%%
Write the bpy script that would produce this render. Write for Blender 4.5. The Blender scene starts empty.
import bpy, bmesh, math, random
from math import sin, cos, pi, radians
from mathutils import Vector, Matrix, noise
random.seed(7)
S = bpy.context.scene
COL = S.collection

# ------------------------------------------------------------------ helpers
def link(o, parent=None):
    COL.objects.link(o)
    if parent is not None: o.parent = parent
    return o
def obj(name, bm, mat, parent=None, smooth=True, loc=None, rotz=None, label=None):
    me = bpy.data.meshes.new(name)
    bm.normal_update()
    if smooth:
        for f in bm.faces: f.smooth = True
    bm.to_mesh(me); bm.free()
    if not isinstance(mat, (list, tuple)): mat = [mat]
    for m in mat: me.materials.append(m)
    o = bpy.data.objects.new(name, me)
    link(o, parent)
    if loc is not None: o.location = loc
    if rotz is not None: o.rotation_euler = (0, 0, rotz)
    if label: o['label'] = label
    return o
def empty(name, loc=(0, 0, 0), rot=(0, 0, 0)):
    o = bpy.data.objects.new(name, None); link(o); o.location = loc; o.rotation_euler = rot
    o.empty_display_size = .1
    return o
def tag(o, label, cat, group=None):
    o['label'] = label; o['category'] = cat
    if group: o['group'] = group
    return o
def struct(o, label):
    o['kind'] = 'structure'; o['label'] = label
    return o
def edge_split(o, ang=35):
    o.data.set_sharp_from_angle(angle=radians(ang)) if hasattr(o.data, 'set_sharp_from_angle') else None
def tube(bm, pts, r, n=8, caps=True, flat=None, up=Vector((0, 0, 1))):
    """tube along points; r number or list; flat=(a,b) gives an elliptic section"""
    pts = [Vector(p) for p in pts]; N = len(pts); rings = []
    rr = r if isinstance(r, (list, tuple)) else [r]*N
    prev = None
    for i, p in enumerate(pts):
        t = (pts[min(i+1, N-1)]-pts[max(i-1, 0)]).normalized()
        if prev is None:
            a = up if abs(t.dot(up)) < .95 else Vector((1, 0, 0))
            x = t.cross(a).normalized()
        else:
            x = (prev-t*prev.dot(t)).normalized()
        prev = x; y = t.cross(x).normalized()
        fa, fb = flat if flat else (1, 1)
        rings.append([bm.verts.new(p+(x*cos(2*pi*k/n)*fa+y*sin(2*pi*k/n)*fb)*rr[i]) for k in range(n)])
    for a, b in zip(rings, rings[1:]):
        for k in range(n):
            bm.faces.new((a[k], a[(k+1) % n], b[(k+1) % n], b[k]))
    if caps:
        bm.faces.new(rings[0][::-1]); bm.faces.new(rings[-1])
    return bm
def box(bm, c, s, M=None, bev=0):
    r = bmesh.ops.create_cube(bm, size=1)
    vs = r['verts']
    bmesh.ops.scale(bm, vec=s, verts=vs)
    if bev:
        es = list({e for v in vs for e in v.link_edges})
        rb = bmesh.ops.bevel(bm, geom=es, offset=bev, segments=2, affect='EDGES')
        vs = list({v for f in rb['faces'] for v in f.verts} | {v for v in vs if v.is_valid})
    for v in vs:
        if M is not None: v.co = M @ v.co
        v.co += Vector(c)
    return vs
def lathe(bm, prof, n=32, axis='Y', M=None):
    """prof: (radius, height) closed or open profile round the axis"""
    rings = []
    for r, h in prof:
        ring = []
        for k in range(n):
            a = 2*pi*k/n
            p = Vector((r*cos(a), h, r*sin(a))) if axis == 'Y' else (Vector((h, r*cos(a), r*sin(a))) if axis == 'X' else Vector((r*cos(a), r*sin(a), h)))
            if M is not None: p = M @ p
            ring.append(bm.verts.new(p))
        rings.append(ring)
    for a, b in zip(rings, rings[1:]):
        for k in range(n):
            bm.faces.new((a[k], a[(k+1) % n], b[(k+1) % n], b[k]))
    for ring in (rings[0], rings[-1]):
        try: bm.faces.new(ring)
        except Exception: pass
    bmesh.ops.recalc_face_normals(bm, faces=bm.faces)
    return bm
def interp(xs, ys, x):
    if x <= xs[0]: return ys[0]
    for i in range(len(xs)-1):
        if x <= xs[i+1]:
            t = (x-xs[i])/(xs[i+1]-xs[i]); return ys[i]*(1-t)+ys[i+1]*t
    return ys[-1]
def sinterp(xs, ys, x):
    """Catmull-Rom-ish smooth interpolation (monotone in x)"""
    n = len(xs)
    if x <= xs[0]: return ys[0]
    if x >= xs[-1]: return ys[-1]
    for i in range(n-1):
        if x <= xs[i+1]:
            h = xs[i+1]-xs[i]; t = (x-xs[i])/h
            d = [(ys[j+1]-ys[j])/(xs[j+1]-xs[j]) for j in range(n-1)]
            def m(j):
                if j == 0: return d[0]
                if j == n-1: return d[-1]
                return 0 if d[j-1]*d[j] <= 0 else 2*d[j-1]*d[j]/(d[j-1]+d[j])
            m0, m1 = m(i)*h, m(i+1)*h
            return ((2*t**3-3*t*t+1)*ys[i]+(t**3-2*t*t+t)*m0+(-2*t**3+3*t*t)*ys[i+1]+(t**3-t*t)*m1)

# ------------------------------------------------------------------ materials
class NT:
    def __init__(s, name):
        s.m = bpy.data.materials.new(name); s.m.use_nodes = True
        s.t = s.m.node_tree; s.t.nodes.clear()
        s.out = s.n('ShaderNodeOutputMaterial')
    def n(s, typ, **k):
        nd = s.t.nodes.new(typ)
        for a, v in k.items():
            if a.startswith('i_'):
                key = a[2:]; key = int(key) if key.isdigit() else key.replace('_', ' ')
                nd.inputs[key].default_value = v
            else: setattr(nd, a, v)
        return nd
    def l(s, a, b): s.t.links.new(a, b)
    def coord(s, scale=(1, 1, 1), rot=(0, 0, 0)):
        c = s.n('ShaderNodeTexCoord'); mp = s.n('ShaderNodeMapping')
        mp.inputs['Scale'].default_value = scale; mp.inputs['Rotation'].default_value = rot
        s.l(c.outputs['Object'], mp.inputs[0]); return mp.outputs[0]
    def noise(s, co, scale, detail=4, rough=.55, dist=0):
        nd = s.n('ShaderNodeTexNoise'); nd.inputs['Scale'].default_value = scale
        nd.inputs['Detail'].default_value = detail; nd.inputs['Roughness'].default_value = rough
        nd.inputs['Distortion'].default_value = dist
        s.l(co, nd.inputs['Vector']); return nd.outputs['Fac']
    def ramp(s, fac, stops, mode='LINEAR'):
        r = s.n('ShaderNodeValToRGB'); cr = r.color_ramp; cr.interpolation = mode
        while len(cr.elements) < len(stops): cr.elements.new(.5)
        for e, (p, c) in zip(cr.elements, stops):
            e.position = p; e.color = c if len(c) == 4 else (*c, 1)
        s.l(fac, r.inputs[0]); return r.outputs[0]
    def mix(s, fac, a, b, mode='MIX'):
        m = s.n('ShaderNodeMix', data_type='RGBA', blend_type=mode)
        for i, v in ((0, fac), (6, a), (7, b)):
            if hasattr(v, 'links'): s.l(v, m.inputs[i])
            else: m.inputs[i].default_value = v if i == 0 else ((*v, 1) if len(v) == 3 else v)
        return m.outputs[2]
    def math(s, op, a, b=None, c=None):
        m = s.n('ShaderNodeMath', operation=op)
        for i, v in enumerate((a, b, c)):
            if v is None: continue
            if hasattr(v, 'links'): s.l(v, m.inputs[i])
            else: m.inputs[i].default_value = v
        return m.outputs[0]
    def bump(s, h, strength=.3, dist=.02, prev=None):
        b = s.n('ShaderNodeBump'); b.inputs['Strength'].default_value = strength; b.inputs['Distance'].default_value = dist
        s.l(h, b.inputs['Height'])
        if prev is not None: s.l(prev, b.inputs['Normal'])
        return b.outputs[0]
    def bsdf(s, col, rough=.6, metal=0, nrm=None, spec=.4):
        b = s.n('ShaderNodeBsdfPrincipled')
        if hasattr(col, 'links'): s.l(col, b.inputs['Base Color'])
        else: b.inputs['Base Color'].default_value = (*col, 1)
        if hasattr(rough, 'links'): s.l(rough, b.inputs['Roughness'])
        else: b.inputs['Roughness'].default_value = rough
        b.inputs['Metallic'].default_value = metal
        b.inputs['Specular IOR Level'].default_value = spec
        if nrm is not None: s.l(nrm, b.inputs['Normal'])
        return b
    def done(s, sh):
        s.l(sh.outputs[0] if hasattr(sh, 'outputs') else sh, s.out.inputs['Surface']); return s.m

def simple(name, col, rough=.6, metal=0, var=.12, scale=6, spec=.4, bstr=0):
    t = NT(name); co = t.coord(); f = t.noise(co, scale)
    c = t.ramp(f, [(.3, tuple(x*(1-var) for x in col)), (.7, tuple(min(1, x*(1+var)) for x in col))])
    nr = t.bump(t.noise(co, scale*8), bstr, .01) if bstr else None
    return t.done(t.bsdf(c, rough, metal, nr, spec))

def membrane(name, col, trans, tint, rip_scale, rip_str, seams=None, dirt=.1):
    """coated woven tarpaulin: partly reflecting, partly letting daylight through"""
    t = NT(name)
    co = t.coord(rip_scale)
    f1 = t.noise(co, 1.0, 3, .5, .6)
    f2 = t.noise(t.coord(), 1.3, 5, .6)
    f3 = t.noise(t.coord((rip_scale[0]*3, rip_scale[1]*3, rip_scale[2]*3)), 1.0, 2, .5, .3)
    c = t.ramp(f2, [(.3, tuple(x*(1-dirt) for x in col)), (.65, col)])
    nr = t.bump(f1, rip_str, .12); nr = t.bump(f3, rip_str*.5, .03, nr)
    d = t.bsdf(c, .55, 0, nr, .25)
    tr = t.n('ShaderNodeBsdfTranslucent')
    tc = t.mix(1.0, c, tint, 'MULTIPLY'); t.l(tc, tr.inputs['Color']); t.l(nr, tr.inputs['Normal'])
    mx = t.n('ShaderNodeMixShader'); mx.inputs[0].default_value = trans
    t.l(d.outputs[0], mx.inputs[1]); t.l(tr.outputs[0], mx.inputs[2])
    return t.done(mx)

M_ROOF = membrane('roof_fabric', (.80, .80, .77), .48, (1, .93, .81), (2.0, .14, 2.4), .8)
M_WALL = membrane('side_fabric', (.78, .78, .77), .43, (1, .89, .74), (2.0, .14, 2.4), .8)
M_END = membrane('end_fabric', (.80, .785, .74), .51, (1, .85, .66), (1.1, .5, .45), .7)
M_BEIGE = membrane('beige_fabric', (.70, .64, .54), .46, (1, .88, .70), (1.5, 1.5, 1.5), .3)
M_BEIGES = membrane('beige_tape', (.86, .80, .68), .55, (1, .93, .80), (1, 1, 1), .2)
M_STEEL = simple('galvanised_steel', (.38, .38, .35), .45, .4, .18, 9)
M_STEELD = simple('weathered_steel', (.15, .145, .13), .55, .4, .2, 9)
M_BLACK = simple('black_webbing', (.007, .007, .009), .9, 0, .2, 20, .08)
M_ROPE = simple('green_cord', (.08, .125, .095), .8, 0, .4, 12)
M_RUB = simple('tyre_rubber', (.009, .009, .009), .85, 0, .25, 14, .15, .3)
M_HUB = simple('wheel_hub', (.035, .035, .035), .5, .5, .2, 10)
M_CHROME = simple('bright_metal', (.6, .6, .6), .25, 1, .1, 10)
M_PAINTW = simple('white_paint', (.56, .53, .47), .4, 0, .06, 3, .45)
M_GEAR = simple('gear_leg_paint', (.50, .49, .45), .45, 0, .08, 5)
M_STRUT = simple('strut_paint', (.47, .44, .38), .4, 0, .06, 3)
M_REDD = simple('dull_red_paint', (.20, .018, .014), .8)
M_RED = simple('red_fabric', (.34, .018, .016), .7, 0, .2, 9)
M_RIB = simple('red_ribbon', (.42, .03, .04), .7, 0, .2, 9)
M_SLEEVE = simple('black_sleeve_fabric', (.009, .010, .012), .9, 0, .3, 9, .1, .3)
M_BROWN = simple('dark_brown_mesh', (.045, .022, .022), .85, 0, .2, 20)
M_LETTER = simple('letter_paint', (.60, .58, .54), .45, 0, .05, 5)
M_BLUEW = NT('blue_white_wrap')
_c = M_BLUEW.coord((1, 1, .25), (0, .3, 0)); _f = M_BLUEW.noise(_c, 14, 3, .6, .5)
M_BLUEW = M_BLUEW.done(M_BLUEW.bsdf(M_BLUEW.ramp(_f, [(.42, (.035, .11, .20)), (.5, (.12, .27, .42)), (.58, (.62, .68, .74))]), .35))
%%
What needs to be done →
Exactly repeat the lines above, from the opening line through the one with "COL = S.collection", and include nothing else.

Written response →
Write the bpy script that would produce this render. Write for Blender 4.5. The Blender scene starts empty.
import bpy, bmesh, math, random
from math import sin, cos, pi, radians
from mathutils import Vector, Matrix, noise
random.seed(7)
S = bpy.context.scene
COL = S.collection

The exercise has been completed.